Gli ebrei hanno acquisito importanza parallelamente all'ascesa dei popoli anglosassoni di religione protestante e della progressiva secolarizzazione dell'Europa, favorita dalle rivoluzioni di stampo liberale, laico e socialista. E la contemporanea ascesa di ebrei e anglosassoni non è affatto casuale. La società anglosassone è ebraizzante perché, in quanto protestante, si immedesima in maniera quasi viscerale in quel “grande romanzo identitario” (come lo definisce Costanzo Preve) che è l'Antico Testamento. Concetti come Popolo Eletto da Dio, la visione messianica della Storia, l'agognata Terra promessa ove i padri pellegrini giunsero in seguito a varie peripezie e persecuzioni formano una rete inestricabile di analogie che unisce la storia moderna ebraica e quella anglosassone, specialmente statunitense. Tali analogie hanno fatto sì che si stabilisse una forma di solidarietà comune e si sviluppassero una serie di cointeressenze. “Battisti e metodisti videro con grande favore la nascita di un focolare ebraico in Palestina alla fine della Grande guerra. Come gli evangelici americani, molti di essi attendevano la seconda venuta di Cristo e credevano che avrebbe avuto luogo, secondo le profezie, soltanto dopo il ritorno degli ebrei nella Terra promessa”. Lo ha dichiarato Sergio Romano, non un truce redattore del Der Stürmer. Come si evince dal mio sunto, si tratta di una questione assai complessa che non può essere semplificata eccessivamente, ridotta a stupidità (gli americani non sono stupidi, semmai lo sono molti loro detrattori improvvisati, perlopiù ingenui e arroganti), ad abracadabra cabalistici, a onnipotenti lobby bancarie e sette rabbiniche, nasi adunchi, mani artigliate e il resto del repertorio del complottismo di bassa lega. Gli ebrei sono influenti negli States, e alla maggioranza degli statunitensi sta bene così perché, come si suol dire, chi si somiglia si piglia. Nel Nuovo Mondo essi hanno trovato un sistema congeniale, è questo è quanto. Se l'ebreo venisse percepito come un ingombro o un nemico esistenziale, state sicuro che farebbe la fine dei pellerossa o dei piantatori del sud schiavista.
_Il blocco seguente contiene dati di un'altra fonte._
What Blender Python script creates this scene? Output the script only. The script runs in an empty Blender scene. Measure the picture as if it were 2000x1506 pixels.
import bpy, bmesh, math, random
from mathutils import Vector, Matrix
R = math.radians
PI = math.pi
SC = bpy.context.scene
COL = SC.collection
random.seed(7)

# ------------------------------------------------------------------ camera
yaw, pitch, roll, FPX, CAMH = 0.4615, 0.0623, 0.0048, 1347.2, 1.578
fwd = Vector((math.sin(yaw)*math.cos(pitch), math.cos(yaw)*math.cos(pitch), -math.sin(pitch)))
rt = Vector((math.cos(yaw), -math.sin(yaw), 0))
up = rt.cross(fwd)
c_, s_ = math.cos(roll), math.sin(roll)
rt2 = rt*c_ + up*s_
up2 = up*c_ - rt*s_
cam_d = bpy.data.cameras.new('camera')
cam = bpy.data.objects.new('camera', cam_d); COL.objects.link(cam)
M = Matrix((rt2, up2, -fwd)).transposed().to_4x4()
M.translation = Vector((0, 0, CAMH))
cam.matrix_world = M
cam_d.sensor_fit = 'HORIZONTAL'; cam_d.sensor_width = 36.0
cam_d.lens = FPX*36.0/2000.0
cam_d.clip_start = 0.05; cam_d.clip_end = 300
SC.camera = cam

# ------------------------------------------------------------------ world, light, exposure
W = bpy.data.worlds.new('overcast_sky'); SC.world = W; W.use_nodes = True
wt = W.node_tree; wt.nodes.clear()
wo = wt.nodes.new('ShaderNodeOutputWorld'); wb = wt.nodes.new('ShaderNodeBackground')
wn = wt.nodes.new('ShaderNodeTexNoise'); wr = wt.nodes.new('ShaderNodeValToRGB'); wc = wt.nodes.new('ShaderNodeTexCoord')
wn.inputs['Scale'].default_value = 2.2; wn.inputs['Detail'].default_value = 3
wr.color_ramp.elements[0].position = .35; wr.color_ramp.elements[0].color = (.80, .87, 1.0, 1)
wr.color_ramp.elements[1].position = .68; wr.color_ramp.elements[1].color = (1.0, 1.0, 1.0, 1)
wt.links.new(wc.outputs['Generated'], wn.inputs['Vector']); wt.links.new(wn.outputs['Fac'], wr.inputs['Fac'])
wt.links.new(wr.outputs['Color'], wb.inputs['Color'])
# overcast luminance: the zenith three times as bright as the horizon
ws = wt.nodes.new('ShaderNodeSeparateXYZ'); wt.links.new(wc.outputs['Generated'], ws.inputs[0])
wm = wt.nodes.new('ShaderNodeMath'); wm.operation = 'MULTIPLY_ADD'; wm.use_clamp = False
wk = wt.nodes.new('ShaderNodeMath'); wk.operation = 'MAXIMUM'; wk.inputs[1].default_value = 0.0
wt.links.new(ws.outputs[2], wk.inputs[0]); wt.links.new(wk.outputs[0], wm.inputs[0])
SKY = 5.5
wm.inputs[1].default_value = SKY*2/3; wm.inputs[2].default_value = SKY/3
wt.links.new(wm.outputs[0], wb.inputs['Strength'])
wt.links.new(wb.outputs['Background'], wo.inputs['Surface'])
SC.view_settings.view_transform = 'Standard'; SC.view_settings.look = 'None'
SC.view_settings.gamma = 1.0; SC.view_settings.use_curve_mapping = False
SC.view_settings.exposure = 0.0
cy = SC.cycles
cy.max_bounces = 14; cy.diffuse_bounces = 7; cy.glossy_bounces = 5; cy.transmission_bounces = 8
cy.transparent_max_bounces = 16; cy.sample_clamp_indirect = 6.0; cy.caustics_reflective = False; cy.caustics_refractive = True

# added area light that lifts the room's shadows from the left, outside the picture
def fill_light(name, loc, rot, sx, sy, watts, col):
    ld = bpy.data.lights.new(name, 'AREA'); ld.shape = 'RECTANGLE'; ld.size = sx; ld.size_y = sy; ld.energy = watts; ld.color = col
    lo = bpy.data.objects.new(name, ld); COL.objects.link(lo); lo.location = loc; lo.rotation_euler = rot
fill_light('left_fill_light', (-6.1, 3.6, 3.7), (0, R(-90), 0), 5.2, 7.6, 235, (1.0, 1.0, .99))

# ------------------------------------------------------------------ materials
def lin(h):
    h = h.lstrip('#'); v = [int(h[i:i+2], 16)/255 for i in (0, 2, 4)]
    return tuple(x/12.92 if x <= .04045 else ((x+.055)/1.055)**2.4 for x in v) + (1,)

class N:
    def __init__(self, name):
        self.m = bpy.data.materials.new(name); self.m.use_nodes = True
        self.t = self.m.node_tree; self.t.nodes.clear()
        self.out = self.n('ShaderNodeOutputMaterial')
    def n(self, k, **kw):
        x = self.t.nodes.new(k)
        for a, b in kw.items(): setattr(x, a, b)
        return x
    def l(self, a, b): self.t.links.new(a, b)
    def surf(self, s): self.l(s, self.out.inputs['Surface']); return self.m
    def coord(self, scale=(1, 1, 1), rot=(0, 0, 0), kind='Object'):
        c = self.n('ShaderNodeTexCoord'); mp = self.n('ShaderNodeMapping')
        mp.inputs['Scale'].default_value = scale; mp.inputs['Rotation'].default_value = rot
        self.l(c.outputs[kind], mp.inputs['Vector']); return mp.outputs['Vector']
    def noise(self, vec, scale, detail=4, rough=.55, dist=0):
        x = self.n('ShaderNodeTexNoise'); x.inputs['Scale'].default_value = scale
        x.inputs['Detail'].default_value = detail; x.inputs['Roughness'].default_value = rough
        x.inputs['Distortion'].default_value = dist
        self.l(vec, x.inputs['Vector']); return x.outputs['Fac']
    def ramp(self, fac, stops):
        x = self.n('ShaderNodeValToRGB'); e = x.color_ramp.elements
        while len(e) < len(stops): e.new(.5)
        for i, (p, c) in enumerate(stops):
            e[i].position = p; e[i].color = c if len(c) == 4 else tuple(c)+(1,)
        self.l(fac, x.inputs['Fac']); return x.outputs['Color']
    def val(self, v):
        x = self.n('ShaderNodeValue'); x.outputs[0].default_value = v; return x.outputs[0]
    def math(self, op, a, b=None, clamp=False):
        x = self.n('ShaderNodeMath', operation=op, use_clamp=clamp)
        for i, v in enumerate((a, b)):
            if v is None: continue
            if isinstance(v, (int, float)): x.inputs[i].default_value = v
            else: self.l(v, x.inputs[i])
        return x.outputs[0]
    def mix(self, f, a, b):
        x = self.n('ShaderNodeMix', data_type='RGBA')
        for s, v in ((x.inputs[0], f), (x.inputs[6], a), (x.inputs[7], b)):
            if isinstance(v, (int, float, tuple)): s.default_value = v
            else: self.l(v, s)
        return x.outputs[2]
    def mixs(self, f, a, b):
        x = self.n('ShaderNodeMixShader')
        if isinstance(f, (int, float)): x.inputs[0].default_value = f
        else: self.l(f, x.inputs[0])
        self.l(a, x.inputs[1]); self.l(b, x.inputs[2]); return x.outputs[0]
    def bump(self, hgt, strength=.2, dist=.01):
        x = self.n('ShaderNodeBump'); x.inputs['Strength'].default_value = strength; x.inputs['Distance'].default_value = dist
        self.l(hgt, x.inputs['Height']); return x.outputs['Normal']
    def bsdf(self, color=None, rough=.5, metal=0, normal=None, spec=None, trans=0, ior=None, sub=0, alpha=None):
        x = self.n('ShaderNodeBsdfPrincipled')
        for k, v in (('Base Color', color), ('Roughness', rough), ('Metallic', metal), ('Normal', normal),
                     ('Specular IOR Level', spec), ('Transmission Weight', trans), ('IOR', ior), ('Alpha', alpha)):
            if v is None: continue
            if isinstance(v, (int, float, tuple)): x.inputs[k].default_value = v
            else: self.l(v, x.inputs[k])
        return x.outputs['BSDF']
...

Al pataffione accademico John Mearsheimer, che segue la pista del denaro e sottolinea la massiccia presenza giudaica nelle istituzioni americane, faccio notare che solitamente chi comanda sul serio non si espone e non sta sulla bocca di tutti.
Gli interventi statunitensi in Medio Oriente suonano assurdi perché si ignorano o non si vogliono ammettere le profonde radici culturali e le cointeressenze che legano anglosassoni ed ebrei (che io amo chiamare anglotalmudici), e si pensa che la postura ideale per il gigante yankee sia l'isolazionismo. Ma non è così, non è mai stato così. Gli Stati Uniti d'America sono stati isolazionisti nel XIX rispetto all'Europa perché erano militarmente troppo deboli. La realtà è che, quando hanno potuto, hanno esteso progressivamente la loro Frontiera verso est (l'Europa dal loro punto di osservazione si colloca a est) perché questo stava scritto nel loro Destino Manifesto. L'isolazionismo, altresì, lo scoraggiavano e lo scoraggiano precise condizioni oggettive, poiché l'enorme capacità produttiva nordamericana, almeno nella prima metà del Novecento, necessitava di mercati di sbocco;
oggi, invece, ha bisogno di impossessarsi di territori ricchi di materie prime in modo da conferire un corrispettivo solido al mare di liquidità finanziaria di Wall Street, onde evitare di far crollare il castello di carte edificato dalla stampante di dollari. Se durante il corso del Novecento gli Stati Uniti si fossero isolati, probabilmente sarebbero implosi.
Ergo gli stupri di gruppo della NATO e i massacri di Israele hanno una ragione d'essere validissima, diciamo pure esistenziale: mantenere in piedi la baracca. L'isolazionismo rappresenta dunque una postura innaturale e antistorica per gli USA, perché non si sposa né con la religione civile né con il tornaconto di élites che mirano a conquistare il mondo – e ci sono quasi riusciti – e lo spazio (si guardi alle fisime marziane di Musk). In conclusione, per il sottoscritto sionisti e yankee pari sono e vanno combattuti strenuamente a ogni livello. E non mi importa un fico secco sapere chi dei due – scusate la volgarità – è il frocio passivo.